Spellbooks = Logarithm Tables
In order to cast a spell, there are specific time- and location-dependant pieces of information you need to use that form part of the invocation.
While you could compute these parameters by hand each time, it's far quicker and much more practical to look their values up in a book of tables. In real life, in the 1600-1900s, people used books of tables to calculate logarithms, trigonometric functions, random numbers, and many other things.
For example, the book Logarithmic Tables: Containing Logarithms to Numbers From 1 to 120,000, Numbers to Logarithms From 0 to 1.00000, to Seven Places of Decimals is, unsurprisingly, a 252 page book containing tables of logarithms for 1-120000 to seven decimal places.
Or, as another example, A Million Random Digits with 100,000 Normal Deviates contains, as you'd expect from the title, a million random digits with 100000 normal deviates, for all your twentieth-century random number generation needs, and runs 628 pages.
Special-purpose books of tables also exist, for example Dudley's Handbook of Practical Gear Design and Manufacture is 862 pages, and includes a number of tables describing various aspects of sizing gear geometry (e.g. the dedendum angle or root clearance) for particular purposes.
In a similar vein, the book Fireball needs to contain tables for computing the required mean etheric alacrity, sub-pentacular glyph angle, Hureian correction factor, et cetera needed to correctly cast a fireball at any particular time of any particular day of the year, in any wind conditions, at the ambient arcanomagnetic flux of your location, et cetera.
Some additional features of this model:
- Spells can be cast as a ritual. You spend the ritual casting time doing the computation needed to cast the spell.
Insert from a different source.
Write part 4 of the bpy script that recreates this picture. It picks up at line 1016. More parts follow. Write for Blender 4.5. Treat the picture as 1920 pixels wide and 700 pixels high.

- Spells can be 'prepared', by copying out just the essential relevant information for the expected circumstances.
- There can be different version books for a given spell, with different levels of power, versatility, or difficulty.
- Fireball: Leblanch 8th Edition lists its figures to 5 decimal places, and includes a table for the Arcane Reduction Ratio, which is normally not needed but can be used to enhance the spell.
- Learn2Spell: Fireball includes just the bare minimum needed to cast the spell, but is much shorter.
- US Millitary Fireball Spell Manual is a tough, practical spellbook, with direct tables of the exact arm movement speeds and glyph dimensions rather than requiring the user to calculate them from the normal spell coefficients, making it easy to use but resulting in next to no flexibility.
- (optionally) Spellbooks can expire - perhaps the table listing the Goldman Factor only goes from 1945 to 1995.
- (optionally) Some spellbooks only work in some regions. Perhaps the North American edition only lists the Aldmann Standard Volume for North American graticules as a space-saving measure, while the International edition is much longer but lists it for the entire world. Another application would be to only list marine data for ocean-only spells ("you must be near the ocean to cast this spell").
- Electronic computers will eventually obsolete these tomes. Why would you lug around a 600 page spellbook when you can just download the 'spell coefficient calculator' app on your phone and use that.
Edit: Mastering Spells
Spellbooks are designed so that any sufficiently skilled mage can use them to cast the spell. But some spells depend on properties of the caster - e.g. the mage's height or bloodlines might factor into it. So any spellbooks intended for general use will need to include the information needed to adjust for the user. Part of mastering a a spell would be making your own version of the tables, configured for yourself.
Also remember that tables were not the only way of calculating logarithms. For fast, lower-precision computation, a slide rule or other aid could be used.
Note that while most real-life slide rules are marked for logs, trig, and multiplication, a slide rule can in principle be made that computes any function. And they don't need to be the stereotypical long flat rectangle shape either.
While the extra precision in a tome is needed for it to be general purpose, a slide rule could be good enough if specialized for the specific caster.
So, the process of mastering a spell goes like this:
- Academic study and testing the spell
- Compute the specific tables for the user
- Make or modify an existing 'spell focus' (computation aid) to compute the function for the specific user
- Practice
TL; DR
To cast a spell you may not need all of the information on every page of the spellbook, but you do need some of the information on some of the pages, and it's not entirely possible to predict in advance which pages you'll need.